Термин mens rea станет использоваться для обозначения субъективной составляющей преступления несколько позднее, приблизительно с конца XVIII – начала XIX вв. (см., напр.: Fowler v. Padget, 7 T.R. 509, 514, 101 Eng. Rep. 1103, 1106 (K.B. 1798) (per Lord Kenyon, C.J.)), однако это не играет принципиального значения, поскольку содержательно теория, которая в будущем будет отображаться под этим термином, оформляется в XVII–XVIII вв., зародившись ещё раньше.

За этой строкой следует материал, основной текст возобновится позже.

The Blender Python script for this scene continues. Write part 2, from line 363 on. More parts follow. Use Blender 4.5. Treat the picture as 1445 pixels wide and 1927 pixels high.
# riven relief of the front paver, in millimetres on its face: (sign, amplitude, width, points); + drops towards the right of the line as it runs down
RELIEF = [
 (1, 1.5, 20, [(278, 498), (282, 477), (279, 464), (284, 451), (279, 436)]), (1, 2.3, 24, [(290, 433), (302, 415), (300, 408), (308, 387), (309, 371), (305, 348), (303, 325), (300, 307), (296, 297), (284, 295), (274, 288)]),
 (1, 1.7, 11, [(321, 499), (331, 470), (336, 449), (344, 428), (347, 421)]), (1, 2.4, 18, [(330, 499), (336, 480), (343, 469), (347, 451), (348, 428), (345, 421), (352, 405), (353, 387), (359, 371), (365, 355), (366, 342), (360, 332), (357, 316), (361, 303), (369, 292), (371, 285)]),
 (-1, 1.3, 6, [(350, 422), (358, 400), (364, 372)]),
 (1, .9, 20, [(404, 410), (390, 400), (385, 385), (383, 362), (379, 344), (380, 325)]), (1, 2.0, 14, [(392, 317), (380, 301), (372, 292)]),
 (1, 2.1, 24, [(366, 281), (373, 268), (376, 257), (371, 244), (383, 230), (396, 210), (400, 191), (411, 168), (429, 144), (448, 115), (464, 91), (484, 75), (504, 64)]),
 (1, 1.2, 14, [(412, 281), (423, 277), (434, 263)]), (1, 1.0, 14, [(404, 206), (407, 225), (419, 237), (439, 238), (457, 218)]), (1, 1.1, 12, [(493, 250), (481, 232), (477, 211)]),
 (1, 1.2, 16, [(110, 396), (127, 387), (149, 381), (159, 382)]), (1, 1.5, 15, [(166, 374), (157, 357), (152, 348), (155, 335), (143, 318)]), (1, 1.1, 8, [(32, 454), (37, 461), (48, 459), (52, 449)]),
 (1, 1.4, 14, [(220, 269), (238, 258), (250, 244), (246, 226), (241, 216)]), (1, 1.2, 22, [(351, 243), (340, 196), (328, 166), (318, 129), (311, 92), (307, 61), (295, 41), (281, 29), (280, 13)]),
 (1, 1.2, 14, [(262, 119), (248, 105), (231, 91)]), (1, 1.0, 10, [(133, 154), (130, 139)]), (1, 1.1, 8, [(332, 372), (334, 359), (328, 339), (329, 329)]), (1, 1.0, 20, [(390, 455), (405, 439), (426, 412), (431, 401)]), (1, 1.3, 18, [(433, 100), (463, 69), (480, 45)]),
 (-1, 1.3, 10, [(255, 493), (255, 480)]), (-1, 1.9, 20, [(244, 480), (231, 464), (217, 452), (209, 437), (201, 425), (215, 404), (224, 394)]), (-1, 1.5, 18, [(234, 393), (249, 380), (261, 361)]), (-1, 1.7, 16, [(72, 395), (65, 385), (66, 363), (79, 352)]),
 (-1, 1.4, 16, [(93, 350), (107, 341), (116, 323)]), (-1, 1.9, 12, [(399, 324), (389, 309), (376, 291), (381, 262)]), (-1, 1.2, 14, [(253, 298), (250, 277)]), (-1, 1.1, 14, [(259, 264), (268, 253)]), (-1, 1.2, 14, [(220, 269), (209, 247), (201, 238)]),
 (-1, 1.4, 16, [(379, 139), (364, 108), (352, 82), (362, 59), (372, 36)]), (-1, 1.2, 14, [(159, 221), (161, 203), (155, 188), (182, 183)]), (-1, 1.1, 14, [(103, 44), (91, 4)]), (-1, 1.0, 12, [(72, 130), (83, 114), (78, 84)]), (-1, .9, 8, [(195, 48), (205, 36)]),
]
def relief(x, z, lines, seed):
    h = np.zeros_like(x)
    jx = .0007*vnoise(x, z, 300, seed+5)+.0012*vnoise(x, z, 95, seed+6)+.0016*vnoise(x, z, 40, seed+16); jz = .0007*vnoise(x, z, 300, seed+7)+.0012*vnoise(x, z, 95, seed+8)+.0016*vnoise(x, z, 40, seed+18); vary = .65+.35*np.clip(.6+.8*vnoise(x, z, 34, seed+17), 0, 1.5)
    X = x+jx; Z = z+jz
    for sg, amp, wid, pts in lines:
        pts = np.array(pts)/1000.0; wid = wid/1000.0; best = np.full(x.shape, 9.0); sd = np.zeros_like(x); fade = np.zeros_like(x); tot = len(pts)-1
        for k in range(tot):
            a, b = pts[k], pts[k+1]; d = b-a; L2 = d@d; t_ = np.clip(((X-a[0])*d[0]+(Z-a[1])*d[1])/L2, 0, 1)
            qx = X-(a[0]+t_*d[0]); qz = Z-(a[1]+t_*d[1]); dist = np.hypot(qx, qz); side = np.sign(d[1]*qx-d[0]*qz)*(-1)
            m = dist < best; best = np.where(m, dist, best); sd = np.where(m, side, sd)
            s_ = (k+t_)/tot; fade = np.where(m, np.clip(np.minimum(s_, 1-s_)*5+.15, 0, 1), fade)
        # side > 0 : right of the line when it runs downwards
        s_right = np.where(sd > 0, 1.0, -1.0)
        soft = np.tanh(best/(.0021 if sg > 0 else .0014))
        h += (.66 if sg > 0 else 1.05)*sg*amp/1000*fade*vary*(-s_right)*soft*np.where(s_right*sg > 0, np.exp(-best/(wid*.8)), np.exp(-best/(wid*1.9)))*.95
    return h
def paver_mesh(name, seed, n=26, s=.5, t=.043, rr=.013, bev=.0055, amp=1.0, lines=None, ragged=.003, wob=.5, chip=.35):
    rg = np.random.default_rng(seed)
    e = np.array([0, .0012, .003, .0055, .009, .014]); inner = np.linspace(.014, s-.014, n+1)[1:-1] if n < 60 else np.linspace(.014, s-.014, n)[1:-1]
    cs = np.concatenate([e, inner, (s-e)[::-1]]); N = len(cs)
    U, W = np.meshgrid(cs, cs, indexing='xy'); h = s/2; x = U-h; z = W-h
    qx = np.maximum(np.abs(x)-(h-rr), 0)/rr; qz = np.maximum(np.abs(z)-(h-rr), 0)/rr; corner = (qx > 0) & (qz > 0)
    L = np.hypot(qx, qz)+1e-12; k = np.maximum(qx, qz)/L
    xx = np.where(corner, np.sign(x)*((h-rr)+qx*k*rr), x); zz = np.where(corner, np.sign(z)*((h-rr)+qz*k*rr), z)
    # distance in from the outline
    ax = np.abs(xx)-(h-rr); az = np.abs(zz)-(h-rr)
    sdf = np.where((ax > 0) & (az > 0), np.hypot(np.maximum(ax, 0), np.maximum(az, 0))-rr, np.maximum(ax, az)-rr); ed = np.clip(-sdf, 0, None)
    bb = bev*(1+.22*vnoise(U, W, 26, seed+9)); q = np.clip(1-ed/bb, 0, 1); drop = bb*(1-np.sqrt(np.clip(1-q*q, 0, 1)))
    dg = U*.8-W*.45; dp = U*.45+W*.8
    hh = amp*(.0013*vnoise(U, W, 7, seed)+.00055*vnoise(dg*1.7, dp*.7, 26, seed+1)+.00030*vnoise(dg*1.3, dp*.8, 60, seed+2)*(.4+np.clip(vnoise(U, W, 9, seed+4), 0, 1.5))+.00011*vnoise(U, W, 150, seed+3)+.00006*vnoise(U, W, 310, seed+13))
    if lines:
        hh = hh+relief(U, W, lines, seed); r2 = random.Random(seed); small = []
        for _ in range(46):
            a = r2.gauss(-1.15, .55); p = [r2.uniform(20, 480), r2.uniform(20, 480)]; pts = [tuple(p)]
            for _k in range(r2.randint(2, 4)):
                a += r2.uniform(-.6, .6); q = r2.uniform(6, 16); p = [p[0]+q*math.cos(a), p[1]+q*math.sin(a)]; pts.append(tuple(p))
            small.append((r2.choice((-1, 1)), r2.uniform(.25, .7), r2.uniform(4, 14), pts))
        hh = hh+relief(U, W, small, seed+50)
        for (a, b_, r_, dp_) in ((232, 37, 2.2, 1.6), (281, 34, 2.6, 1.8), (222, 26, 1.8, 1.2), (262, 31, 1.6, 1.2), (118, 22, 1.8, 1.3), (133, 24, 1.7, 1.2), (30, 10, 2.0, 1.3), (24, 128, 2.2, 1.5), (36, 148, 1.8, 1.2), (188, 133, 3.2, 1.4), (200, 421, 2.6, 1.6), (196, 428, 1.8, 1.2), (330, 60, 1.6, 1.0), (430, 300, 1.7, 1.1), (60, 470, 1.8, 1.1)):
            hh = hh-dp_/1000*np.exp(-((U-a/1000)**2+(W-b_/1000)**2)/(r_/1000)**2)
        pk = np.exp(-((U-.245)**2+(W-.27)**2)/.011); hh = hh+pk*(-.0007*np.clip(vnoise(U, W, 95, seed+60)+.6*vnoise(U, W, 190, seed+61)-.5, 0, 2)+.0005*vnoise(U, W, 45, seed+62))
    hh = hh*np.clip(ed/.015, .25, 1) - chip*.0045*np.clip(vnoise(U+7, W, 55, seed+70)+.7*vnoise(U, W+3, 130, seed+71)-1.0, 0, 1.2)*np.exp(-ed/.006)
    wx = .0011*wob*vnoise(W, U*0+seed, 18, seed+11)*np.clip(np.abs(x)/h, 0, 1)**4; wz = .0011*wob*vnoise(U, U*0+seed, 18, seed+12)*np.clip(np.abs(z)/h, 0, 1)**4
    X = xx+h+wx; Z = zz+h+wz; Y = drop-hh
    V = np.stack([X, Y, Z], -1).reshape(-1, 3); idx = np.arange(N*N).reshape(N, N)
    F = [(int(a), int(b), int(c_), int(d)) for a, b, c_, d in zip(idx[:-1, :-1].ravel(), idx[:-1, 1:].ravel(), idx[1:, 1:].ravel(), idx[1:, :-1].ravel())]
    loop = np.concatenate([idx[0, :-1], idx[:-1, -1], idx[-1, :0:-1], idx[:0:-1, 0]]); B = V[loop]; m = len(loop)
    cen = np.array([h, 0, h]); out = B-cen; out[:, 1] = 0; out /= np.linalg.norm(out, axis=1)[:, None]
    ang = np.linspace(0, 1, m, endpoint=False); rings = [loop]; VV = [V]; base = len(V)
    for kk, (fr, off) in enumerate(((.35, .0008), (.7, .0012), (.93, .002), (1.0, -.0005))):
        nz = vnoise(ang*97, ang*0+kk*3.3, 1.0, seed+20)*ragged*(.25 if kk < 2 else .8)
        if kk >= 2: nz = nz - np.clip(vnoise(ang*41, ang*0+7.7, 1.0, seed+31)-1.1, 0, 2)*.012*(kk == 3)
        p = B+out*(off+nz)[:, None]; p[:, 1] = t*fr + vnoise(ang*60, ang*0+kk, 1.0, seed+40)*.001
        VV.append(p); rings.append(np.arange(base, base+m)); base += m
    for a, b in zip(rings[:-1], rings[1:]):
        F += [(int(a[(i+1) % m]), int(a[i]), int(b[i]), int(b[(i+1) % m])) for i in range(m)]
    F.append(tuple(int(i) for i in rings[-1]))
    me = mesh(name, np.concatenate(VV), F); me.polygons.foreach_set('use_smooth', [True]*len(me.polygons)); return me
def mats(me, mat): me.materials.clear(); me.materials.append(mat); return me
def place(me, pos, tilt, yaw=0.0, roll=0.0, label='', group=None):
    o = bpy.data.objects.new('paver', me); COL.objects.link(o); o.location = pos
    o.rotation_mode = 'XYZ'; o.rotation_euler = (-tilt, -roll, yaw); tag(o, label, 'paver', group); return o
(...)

Так, согласно источникам XVII–XVIII вв., великая измена в одной из её разновидностей сводится к замышлению или воображению смерти (fait compasser ou imaginer la mort) короля, его супруги или их старшего сына и наследника, [226] чему противопоставляется совершение деяния «per infortunium, без замышления, намерения или воображения». [227] Тяжкое убийство характеризуется наличием

злого предумышления (malice prepensed), описываемого как «когда некто замышляет убить, ранить или избить другого и замышляет это sedato animo»; [228] такое злое предумышление, в свою очередь, связывается в самом общем, неконкретизированном плане с предвидением последствий и направленностью к смерти человека. [229] Далее, дефиниция поджога включает в себя обязательно «злоумышленное (malicious) и преднамеренное (wilful[230] сожжение жилого дома или надворного строения, причём ни небрежное, ни случайное совершение деяния в данном случае не образуют злоумышленности. [231] Краже (theft) присуще «намерение похитить их (т. е. вещи. – Г.Е.) против (или без) воли» владельца, [232] а хищение (larceny) заключается во взятии и перемещении (taking and carrying away) в другое место личных вещей другого, которое «также должно быть с намерением учинить фелонию (felonious), т. е. совершено animo furandi». [233] И, завершающий пример, бёрглэри как ночное вторжение в жилище другого совершается лишь при наличии намерения (intent) убить человека внутри или совершить любую иную фелонию. [234]

226

См.: Закон об измене 1351–1352 гг. (Treason Act, 25 Edw. Ill, Stat. 5, c. 2).

227

Coke E. The Third Part… P. 6.

228

Ibid. P. 50.

229

Так, cp.: «… Без какого-либо дурного намерения, направленного к смерти человека (курсив мой. – Г.Е.)… Хотя такое намерение не простиралось к смерти (курсив мой. – Г.Е.)…» (см.: Ibid. Р. 56).

230

Blackstone W. Commentaries… Volume IV. Р. 220; а также: Ibid. Р. 222.

231

См.: Coke Е. The Third Part… Р. 66; Dalton М. Op. cit. P. 376.

232

Dalton M. Op. cit. P. 363.

233

Blackstone W. Commentaries… Volume IV. P. 232. См. также: Coke E. The Third Part… P. 106–110; Dalton M. Op. cit. P. 365.

234

См.: Coke E. The Third Part… P. 64–65; Dalton M. Op. cit. P.359, 362–363; Blackstone W. Commentaries… Volume IV. P. 227–228.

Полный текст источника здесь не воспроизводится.